André Durocher a par ailleurs fermement nié avoir trempé dans des pratiques collusoires. « Je n'avais pas d'intérêt à embarquer là-dedans. Ça ne m'intéressait pas », a-t-il dit, en précisant que tous les nombreux membres de sa famille actifs dans la compagnie étaient du même avis.

Il soutient en outre n'avoir payé aucune ristourne à quiconque. « On a été élevé de même. [...] Mes parents [également entrepreneurs] ne payaient pas, moi je n'ai pas payé et mes enfants ne paieront pas non plus. C'est une question de principe », a-t-il affirmé.

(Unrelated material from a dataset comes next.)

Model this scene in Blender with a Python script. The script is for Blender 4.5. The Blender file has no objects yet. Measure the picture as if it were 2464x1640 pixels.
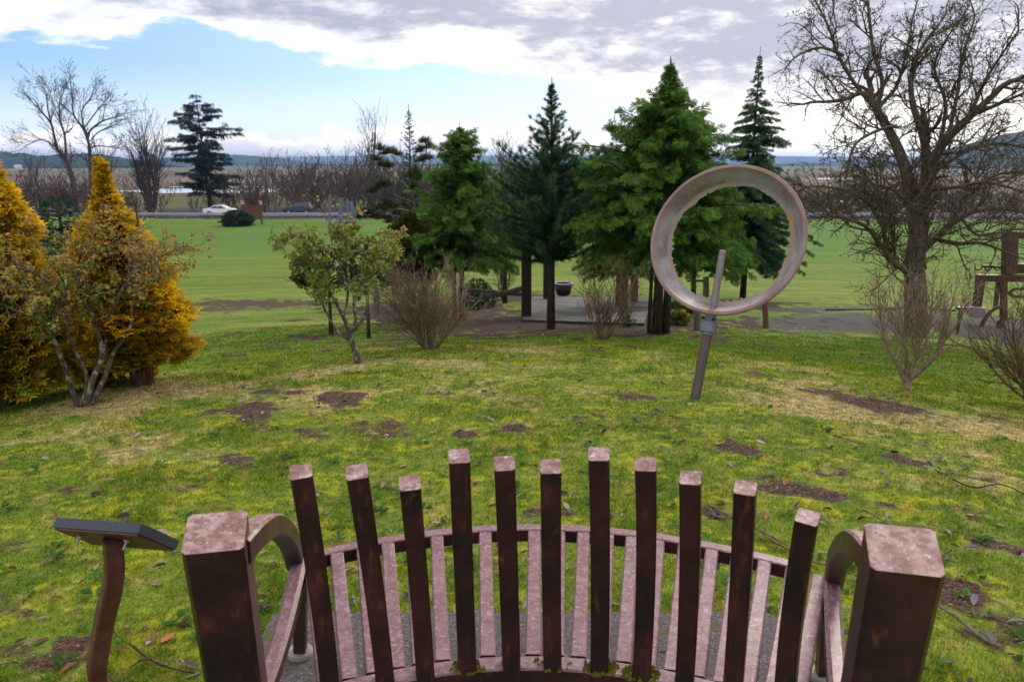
import bpy, math, random
import numpy as np
from mathutils import Vector, Matrix
S = bpy.context.scene
COL = S.collection
rad = math.radians
RNG = np.random.default_rng(7)
random.seed(7)

# ------------------------------------------------------------------ camera
PITCH = math.atan(428 / 1916.0)
CAMZ = 1.6
cd = bpy.data.cameras.new('camera'); cam = bpy.data.objects.new('camera', cd); COL.objects.link(cam)
cam.location = (0, 0, CAMZ); cam.rotation_euler = (math.pi / 2 - PITCH, 0, 0)
cd.sensor_width = 36; cd.lens = 28.0; cd.clip_start = 0.05; cd.clip_end = 60000
cd.dof.use_dof = True; cd.dof.focus_distance = 3.8; cd.dof.aperture_fstop = 7.5
S.camera = cam
S.render.resolution_x = 1024; S.render.resolution_y = 681
S.view_settings.view_transform = 'Standard'; S.view_settings.look = 'None'
S.view_settings.gamma = 1; S.view_settings.use_curve_mapping = False
S.view_settings.exposure = 0.45
S.cycles.max_bounces = 6; S.cycles.diffuse_bounces = 3; S.cycles.glossy_bounces = 2
S.cycles.transmission_bounces = 3; S.cycles.transparent_max_bounces = 6; S.cycles.volume_bounces = 0
S.cycles.use_denoising = True

# ------------------------------------------------------------------ node helper
class G:
    def __init__(s, nt): s.nt = nt; s.L = nt.links
    def n(s, typ, ins=None, **props):
        nd = s.nt.nodes.new(typ)
        for k, v in props.items(): setattr(nd, k, v)
        for k, v in (ins or {}).items():
            if v is None: continue
            sock = nd.inputs[k]
            if isinstance(v, bpy.types.NodeSocket): s.L.new(v, sock)
            else: sock.default_value = v
        return nd
    def m(s, op, a, b=None, c=None, clamp=False):
        nd = s.n('ShaderNodeMath', {0: a, 1: b, 2: c}, operation=op); nd.use_clamp = clamp
        return nd.outputs[0]
    def mix(s, f, a, b, bt='MIX'):
        f4 = lambda q: q if isinstance(q, bpy.types.NodeSocket) or len(q) == 4 else (*q, 1)
        nd = s.n('ShaderNodeMixRGB', {0: f, 1: f4(a), 2: f4(b)}, blend_type=bt)
        return nd.outputs[0]
    def noise(s, v, sc=1, det=3, ro=.55, dist=0, col=False):
        nd = s.n('ShaderNodeTexNoise', {'Vector': v, 'Scale': sc, 'Detail': det, 'Roughness': ro, 'Distortion': dist})
        return nd.outputs[1 if col else 0]
    def ss(s, x, a, b, lo=0.0, hi=1.0):
        return s.n('ShaderNodeMapRange', {'Value': x, 'From Min': a, 'From Max': b, 'To Min': lo, 'To Max': hi},
                   interpolation_type='SMOOTHSTEP').outputs[0]
    def ramp(s, f, stops, interp='LINEAR'):
        nd = s.n('ShaderNodeValToRGB', {0: f}); e = nd.color_ramp.elements
        nd.color_ramp.interpolation = interp
        while len(e) < len(stops): e.new(0.5)
        for q, (p, c) in zip(e, stops): q.position = p; q.color = (*c, 1) if len(c) == 3 else c
        return nd.outputs[0]
    def map(s, v, sc): return s.n('ShaderNodeMapping', {'Vector': v, 'Scale': sc}).outputs[0]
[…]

Le 4 octobre, l'ex-propriétaire d'Infrabec Lino Zambito avait expliqué à la commission qu'André Durocher et son frère avaient réuni de 15 à 20 entrepreneurs dans un hôtel de Blainville en mai 2008 pour mettre sur pied un système de collusion.

Des représentants d'Infrabec, de Doncar, de Pavage 4 Saisons, de G. Giuliani, de Poly Excavation et de Civex étaient notamment présents, selon lui.

D'après Lino Zambito, André Durocher et son frère « ont commencé à parler du fait que les entrepreneurs, on devait se tenir puis éviter un peu, sur la couronne Nord, de se déchirer comme on le faisait tout le temps ».

« Puis, M. Durocher a commencé à sortir la liste des appels d'offres qui étaient en cours dans le prochain mois, ce qui était public. Et il a commencé à demander aux entrepreneurs lesquels avaient des intérêts pour tel ou tel projet. [...] Il commençait à dispatcher des jobs pour que chacun ait un contrat », a-t-il poursuivi.

Selon Lino Zambito, le stratagème a fonctionné deux ou trois mois, notamment à Mirabel, à Blainville et à Saint-Jérôme, mais sans plus.

L'ex-propriétaire d'Infrabec a expliqué que l'affaire ne pouvait pas tenir parce que Durocher n'avait pas invité d'importants entrepreneurs, comme ABC Rive-Nord, Asphalte Desjardins et Simard-Beaudry, à se joindre au groupe.

Ces entrepreneurs, a-t-il dit, n'auraient jamais accepté de se « tasser » de certains contrats au profit des membres de ce groupe.

Lino Zambito avait en outre fait valoir qu'il avait trouvé cette démarche fort malhabile, puisqu'elle se déroulait de façon trop ouverte, et devant beaucoup trop de témoins qui ne se connaissaient pas toujours.